The price of a made-to-measure blind is not a single figure, because it is built to your exact window and your choices. What you can know is what drives the cost, so you can judge a quote and keep it sensible. We do not sell blinds; we compare retailers, so this guide is about the factors rather than a price list.
The blind type
Type is the biggest single factor. Roller and vertical blinds are usually the most affordable; Roman, wooden and day and night blinds cost more for the extra fabric or the mechanism; and shutters sit in a different bracket altogether. Choosing the style is mostly choosing the price band.
The size of the window
Because the blind is cut to fit, the bigger the window the more it costs - price rises with both width and drop, so a large patio-door blind costs far more than a small kitchen one of the same style. This is also why a retailer's headline "from" price is for the smallest size; your window will usually cost more.

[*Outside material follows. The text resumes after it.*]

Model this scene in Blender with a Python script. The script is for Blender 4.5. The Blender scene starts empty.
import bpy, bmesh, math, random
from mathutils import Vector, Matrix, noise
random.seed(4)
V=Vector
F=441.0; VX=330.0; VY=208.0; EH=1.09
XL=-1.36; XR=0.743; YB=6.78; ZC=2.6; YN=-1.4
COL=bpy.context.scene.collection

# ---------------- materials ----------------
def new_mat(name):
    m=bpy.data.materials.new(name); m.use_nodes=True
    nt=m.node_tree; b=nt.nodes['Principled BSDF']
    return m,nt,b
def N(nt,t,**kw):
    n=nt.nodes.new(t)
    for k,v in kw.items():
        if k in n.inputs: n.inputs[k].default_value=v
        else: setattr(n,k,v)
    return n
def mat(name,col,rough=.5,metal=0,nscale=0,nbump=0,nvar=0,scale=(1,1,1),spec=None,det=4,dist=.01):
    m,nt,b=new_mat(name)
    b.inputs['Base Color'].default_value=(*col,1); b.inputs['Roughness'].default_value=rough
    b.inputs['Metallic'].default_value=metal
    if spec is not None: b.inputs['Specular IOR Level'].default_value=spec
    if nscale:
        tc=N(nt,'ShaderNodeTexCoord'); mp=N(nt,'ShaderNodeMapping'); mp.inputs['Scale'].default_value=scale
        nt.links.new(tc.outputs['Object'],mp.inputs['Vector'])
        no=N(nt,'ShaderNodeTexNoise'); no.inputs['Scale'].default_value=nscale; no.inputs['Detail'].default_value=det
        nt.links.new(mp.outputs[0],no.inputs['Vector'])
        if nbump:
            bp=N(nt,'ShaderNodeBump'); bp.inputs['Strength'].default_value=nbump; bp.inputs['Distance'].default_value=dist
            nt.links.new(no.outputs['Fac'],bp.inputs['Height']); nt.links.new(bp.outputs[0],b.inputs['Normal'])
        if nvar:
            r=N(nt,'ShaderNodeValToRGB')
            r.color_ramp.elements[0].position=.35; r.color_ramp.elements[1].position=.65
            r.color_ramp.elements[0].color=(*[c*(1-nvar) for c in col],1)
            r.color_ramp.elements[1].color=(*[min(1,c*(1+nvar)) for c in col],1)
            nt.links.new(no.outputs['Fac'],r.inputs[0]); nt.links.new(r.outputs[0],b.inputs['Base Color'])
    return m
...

The fabric and the fittings
Within a type, the fabric moves the price: a plain everyday cloth is cheapest, while blackout, designer-licensed, textured or fire-retardant fabrics cost more. Fittings add too - a motorised blind costs significantly more than a manual one, and options such as perfect-fit frames or cassette headrails carry a premium over the standard fixing.
How to keep the cost down
- Measure accurately yourself rather than paying for a survey, on windows where you are confident.
- Stick to a plain fabric and standard fittings unless you have a reason not to.
- Choose the simplest type that does the job - a roller often does what a pricier style would.
- Compare the same or a similar blind across retailers, since the identical fabric can vary in price from one shop to another - which is exactly what this site is for.